═════ RECORDS SHOWN

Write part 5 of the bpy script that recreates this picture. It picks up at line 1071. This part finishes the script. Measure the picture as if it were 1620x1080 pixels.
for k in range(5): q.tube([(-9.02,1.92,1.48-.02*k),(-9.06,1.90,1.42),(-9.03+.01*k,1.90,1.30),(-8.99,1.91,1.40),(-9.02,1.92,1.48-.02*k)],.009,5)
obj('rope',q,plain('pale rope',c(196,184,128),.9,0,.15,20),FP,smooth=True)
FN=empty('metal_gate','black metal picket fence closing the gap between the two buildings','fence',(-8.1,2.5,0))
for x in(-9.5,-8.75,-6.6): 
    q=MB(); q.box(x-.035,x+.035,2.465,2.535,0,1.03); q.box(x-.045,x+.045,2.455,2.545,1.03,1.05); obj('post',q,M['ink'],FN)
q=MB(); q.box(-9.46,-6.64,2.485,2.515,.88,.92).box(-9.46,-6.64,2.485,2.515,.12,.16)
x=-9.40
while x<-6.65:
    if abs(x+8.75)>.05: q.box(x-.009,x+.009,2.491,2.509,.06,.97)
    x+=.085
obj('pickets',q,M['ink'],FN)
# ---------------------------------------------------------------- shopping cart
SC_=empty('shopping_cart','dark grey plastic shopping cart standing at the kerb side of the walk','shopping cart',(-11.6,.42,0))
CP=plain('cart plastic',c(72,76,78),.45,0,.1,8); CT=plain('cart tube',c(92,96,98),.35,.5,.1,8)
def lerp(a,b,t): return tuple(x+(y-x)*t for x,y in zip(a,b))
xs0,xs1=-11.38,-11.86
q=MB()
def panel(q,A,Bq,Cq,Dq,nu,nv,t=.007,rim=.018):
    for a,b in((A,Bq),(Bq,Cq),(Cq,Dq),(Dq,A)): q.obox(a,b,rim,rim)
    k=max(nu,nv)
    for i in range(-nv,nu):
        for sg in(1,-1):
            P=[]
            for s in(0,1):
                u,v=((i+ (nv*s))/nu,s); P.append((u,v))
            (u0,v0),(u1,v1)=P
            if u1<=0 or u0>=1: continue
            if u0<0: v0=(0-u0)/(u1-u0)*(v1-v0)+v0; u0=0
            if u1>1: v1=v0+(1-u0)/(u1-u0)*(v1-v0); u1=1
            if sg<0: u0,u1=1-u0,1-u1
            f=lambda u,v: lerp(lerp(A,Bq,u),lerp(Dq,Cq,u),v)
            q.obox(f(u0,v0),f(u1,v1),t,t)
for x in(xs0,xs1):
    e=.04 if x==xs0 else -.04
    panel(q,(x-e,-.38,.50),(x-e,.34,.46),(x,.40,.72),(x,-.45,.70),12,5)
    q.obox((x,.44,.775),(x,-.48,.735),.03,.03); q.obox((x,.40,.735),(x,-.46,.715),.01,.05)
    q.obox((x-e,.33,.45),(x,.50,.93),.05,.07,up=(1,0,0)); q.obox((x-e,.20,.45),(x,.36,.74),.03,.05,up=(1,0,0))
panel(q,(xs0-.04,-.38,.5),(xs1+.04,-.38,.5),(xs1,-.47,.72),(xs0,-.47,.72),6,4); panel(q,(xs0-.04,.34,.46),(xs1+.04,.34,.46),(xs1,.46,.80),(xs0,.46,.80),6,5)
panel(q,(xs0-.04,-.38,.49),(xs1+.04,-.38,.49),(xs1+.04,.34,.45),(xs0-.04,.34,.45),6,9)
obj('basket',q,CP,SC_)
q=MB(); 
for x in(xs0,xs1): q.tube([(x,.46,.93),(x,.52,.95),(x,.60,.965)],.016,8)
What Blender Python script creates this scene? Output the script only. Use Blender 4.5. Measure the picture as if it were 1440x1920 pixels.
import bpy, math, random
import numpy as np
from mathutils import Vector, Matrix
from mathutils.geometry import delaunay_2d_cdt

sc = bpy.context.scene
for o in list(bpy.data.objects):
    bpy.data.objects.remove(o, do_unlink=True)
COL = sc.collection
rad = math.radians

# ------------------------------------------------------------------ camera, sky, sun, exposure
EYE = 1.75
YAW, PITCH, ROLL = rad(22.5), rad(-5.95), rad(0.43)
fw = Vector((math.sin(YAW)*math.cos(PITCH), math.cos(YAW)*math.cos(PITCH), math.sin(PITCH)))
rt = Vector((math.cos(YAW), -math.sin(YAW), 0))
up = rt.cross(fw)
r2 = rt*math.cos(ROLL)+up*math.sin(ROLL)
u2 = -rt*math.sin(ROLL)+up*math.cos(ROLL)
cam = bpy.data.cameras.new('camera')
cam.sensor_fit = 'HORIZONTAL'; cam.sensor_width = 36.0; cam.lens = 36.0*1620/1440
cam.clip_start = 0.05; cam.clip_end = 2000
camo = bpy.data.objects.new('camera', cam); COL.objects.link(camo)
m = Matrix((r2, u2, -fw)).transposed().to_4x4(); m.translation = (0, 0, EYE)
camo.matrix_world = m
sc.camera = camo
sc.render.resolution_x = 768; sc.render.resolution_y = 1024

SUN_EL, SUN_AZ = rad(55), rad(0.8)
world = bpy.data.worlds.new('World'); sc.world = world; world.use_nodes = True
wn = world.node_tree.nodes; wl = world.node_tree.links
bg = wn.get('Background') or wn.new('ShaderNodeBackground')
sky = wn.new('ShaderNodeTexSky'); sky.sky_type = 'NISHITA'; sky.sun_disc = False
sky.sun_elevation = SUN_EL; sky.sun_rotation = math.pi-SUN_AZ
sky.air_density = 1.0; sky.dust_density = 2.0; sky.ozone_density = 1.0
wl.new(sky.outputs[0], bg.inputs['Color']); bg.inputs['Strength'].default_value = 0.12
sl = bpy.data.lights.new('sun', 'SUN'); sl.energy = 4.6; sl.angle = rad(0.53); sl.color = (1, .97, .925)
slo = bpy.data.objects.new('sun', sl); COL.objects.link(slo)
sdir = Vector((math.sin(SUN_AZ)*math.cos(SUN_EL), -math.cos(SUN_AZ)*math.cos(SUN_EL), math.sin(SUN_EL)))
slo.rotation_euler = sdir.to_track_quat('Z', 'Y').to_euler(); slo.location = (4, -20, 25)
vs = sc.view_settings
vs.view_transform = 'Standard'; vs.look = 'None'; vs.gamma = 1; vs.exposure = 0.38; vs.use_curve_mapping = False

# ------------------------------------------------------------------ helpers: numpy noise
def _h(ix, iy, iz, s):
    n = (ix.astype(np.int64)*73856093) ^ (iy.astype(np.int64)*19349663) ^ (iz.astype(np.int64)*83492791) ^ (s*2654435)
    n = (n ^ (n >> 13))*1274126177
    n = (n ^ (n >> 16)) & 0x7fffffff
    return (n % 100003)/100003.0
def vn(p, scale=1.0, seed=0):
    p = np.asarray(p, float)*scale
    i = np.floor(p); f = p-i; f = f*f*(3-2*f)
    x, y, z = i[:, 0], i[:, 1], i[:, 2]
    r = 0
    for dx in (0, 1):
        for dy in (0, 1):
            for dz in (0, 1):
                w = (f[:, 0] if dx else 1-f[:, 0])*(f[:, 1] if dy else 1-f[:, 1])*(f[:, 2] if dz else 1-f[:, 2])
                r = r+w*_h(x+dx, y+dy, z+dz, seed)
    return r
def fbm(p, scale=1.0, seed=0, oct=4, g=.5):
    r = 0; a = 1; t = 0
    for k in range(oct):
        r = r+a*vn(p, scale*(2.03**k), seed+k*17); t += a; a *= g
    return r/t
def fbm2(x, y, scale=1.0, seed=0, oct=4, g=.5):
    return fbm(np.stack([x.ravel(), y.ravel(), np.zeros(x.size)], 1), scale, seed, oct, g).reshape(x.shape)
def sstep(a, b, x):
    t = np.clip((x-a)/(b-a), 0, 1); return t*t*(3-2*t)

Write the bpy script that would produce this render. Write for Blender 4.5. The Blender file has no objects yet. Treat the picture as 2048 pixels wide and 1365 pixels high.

══════════

GIVEN PROBLEM
Identify each line in the entries with the word "script" and copy it.

COMPLETE OUTPUT
Write part 5 of the bpy script that recreates this picture. It picks up at line 1071. This part finishes the script. Measure the picture as if it were 1620x1080 pixels.
What Blender Python script creates this scene? Output the script only. Use Blender 4.5. Measure the picture as if it were 1440x1920 pixels.
Write the bpy script that would produce this render. Write for Blender 4.5. The Blender file has no objects yet. Treat the picture as 2048 pixels wide and 1365 pixels high.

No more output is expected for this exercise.